The French speaking Cameroon was granted self-government in 1958 and independence in 1960 under Prime Minister Ahmadou Ahidjo. A year later, in 1961, the Northern English-speaking Cameroon voted to join Nigeria in a referendum while the southern English speaking side voted to join the Republic of Cameroon. The decision was followed by large scale insurrection between 1961 and 1963 which could be likened to the civil war that ravaged Nigeria between 1966 and 1970. The insurrection was killed with the help of the French forces but at that, the line of division between the people has become visible and a demarcation which would later lead to discrimination of the 20 percent English speaking Cameroonians and the 80 percent French speaking ones.
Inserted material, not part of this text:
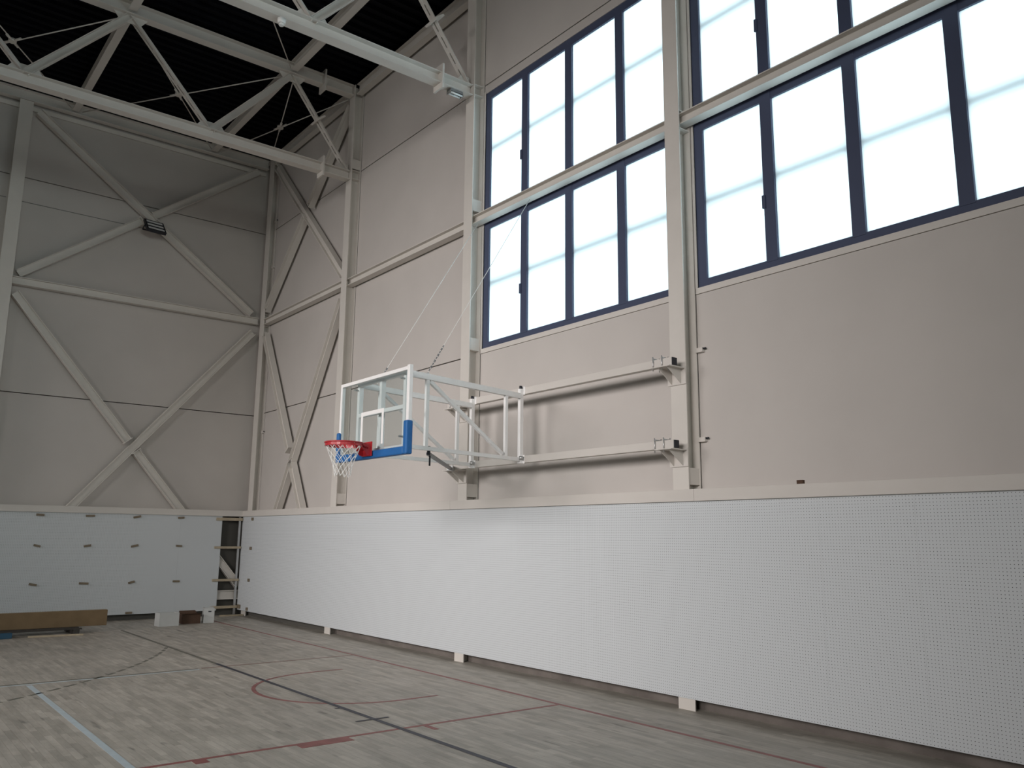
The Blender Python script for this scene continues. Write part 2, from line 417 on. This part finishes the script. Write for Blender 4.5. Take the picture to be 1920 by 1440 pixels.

Unlike Nigeria, the separate territories of Cameroon voted to unify, but just like Nigeria the aftermath of the erratic decision of the colonial masters and the damning effect of colonisation is still telling as the former colonies struggle with internal violence and civil destruction. The civil war Nigeria went into was the end result of the 1914 amalgamation that brought together the northern and southern protectorates which are different in every respect. This is still one of the reasons the country is loosely tied together with each region looking likely to break away at certain points in time.

We cannot say enough about the ills of the decision of the Britons and other white supremacist colonial masters to join two unrelated people together; one cannot fix what is not broken. But just as the effect of their decision lingers on, it is high time they stopped standing in the way of self-determination of the two opposites in each troubled African state.